Femtosecond electron transfer dynamics across the D$_2$O/Cs$^+$/Cu(111) interface: The impact of hydrogen bonding

TL;DR

This study investigates how hydrogen bonding influences ultrafast electron transfer at a water-electrode interface, revealing that water aggregation and H-bonding modulate electron lifetime and energy transfer dynamics.

Contribution

It provides new insights into the role of hydrogen bonding and nanoscale water network formation on electron transfer processes at water-metal interfaces.

Findings

Electron lifetime increases from 40 to 60 fs across water aggregation regimes.

Energy transfer to structural rearrangements decreases from 0.3 to 0.2 eV.

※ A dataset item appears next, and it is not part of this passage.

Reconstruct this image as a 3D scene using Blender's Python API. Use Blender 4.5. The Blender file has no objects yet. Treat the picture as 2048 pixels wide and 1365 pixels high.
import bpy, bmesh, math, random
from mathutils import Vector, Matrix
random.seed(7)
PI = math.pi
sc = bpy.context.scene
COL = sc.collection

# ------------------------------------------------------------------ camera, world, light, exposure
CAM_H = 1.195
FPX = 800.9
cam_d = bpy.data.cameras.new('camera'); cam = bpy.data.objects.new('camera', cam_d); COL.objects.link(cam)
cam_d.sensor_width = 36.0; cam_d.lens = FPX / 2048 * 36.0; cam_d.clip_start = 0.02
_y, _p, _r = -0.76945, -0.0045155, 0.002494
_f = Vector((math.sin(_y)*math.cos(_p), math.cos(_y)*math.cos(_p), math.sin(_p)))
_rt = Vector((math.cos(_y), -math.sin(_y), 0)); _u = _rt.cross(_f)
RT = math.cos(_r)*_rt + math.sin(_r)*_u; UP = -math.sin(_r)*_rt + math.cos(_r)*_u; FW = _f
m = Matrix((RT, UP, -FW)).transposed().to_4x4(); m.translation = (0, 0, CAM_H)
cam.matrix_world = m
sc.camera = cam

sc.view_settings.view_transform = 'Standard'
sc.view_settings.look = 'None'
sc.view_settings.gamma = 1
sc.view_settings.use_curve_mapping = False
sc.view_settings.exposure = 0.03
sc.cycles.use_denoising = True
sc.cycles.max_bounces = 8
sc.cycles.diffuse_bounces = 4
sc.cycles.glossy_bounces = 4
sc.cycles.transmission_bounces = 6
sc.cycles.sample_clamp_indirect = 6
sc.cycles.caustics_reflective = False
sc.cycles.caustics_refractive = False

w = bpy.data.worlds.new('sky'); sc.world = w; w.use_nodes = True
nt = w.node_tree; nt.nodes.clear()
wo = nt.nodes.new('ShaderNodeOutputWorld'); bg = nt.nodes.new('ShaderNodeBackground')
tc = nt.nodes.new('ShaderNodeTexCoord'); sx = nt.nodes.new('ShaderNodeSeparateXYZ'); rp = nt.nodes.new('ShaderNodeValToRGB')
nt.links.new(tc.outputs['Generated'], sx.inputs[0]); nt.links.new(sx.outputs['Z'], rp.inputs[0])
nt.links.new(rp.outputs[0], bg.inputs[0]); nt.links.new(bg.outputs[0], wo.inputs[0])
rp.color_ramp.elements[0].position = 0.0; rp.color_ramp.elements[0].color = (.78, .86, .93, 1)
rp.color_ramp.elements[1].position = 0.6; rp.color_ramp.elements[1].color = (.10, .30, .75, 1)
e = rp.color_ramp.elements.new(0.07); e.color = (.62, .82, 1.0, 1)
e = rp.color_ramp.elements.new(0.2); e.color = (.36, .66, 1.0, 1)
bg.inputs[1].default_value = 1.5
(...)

H-bonding influences formation of nanoscale water networks.

Abstract

Hydrogen bonding is essential in electron transfer processes at water-electrode interfaces. We study the impact of the H-bonding of water as a solvent molecule on real-time electron transfer dynamics across a Cs+-Cu(111) ion-metal interface using femtosecond time-resolved two-photon photoelectron spectroscopy. We distinguish in the formed water-alkali aggregates two regimes below and above two water molecules per ion. Upon crossing the boundary of these regimes, the lifetime of the excess electron localized transiently at the Cs+ ion increases from 40 to 60 femtoseconds, which indicates a reduced alkali-metal interaction. Furthermore, the energy transferred to a dynamic structural rearrangement due to hydration is reduced from 0.3 to 0.2 eV concomitantly. These effects are a consequence of H-bonding and the beginning formation of a nanoscale water network. This finding is supported by real-space imaging of the solvatomers and vibrational frequency shifts of the OH stretch and bending modes calculated for these specific interfaces.